The Information Commissioner is launching a legal challenge over the Transport Secretary's refusal to release a report under the Freedom of Information Act on the proposed high-speed rail network, HS2.
Christopher Graham said he had decided on legal action following the recent Court of Appeal decision in the case brought by Guardian journalist Rob Evans against the Attorney General's refusal to disclose letters written to ministers by the Prince of Wales.
The Evans judgment, although still subject to appeal, states that the exercise of the ministerial veto in respect of environmental information is incompatible with European law.
Cabinet minister Patrick McLoughlin overruled Information Commissioner Christopher Graham's decision that the project assessment report should be disclosed in response to requests under the Freedom of Information Act (FoIA).
The veto, which was imposed in January, prompted anti-HS2 campaigners to accuse the Government of censorship and suggest that the report undermined the case for the project.
Graham has now written to Sir Alan Beith MP, chairman of the Justice Committee, saying he has decided to apply for judicial review.
He told Sir Alan the information in the vetoed review "is all environmental information", and that his June 2013 decision notice requiring the report's disclosure was issued under the Environmental Information Regulations 2004.
"Therefore under UK law as it currently stands, following the Evans case, the Secretary of State's veto of my decision notice was unlawful," Mr Graham wrote.
He said the appropriate course of action was for him to start a legal challenge on the express understanding that it would be stayed pending the outcome of the Attorney General's proposed appeal to the Supreme Court over the Evans decision.
He said he would also seek permission for judicial review on further grounds.
A Government spokesman said: "It's important to strike a balance between the benefits of transparency and protecting the ability of officials to 'speak truth to power'. We have already published project-level data in our annual report of major projects and have no plans to go further."

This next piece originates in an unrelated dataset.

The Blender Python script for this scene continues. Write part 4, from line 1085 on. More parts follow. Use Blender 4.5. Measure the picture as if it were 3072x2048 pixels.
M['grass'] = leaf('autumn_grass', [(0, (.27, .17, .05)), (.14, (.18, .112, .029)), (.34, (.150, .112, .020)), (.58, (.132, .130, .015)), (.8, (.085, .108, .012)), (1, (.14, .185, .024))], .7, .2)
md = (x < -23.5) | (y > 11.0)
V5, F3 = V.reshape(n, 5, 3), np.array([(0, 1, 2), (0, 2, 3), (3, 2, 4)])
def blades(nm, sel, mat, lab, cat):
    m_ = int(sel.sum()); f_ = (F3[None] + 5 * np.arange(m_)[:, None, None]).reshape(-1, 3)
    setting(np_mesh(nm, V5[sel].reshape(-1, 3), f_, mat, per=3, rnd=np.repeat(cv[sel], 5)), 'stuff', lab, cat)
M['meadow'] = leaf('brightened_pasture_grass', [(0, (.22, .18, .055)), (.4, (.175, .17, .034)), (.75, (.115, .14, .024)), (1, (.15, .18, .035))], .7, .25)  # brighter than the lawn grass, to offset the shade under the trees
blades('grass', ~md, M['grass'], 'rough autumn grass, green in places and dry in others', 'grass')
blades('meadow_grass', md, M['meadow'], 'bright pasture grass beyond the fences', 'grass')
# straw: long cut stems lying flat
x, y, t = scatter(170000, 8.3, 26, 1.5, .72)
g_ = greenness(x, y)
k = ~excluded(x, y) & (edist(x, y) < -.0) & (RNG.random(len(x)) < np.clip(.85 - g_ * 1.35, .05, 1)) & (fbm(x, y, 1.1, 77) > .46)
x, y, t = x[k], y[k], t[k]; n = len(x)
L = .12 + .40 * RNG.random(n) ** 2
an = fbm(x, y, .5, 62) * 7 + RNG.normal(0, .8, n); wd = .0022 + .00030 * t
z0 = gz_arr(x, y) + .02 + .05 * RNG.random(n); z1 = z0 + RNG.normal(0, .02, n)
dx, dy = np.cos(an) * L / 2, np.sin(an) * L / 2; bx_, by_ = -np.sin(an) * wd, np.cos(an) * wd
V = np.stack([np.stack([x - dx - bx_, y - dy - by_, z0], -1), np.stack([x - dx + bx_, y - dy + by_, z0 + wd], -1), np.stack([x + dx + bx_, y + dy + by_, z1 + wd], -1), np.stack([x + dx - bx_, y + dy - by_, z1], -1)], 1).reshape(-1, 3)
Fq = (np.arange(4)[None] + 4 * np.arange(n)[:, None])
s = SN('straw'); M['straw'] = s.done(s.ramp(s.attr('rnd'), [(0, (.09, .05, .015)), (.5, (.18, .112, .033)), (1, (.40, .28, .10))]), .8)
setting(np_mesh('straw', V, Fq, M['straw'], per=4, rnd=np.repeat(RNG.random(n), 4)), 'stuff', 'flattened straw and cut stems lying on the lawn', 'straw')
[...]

The Guardian Prince of Wales case has seen more than a quarter of a million pounds of public money pent on legal fees to attempt to block the publication of Prince Charles's letters to ministers.
Ministers will seek to recover all its costs from the Guardian newspaper if it is successful in preventing publication of the letters.
Guardian journalist Rob Evans has been trying to make the letters public under the Freedom of Information Act and in September 2012 a High Court ruled in his favour. The government has been granted permission to appeal against to the Supreme Court.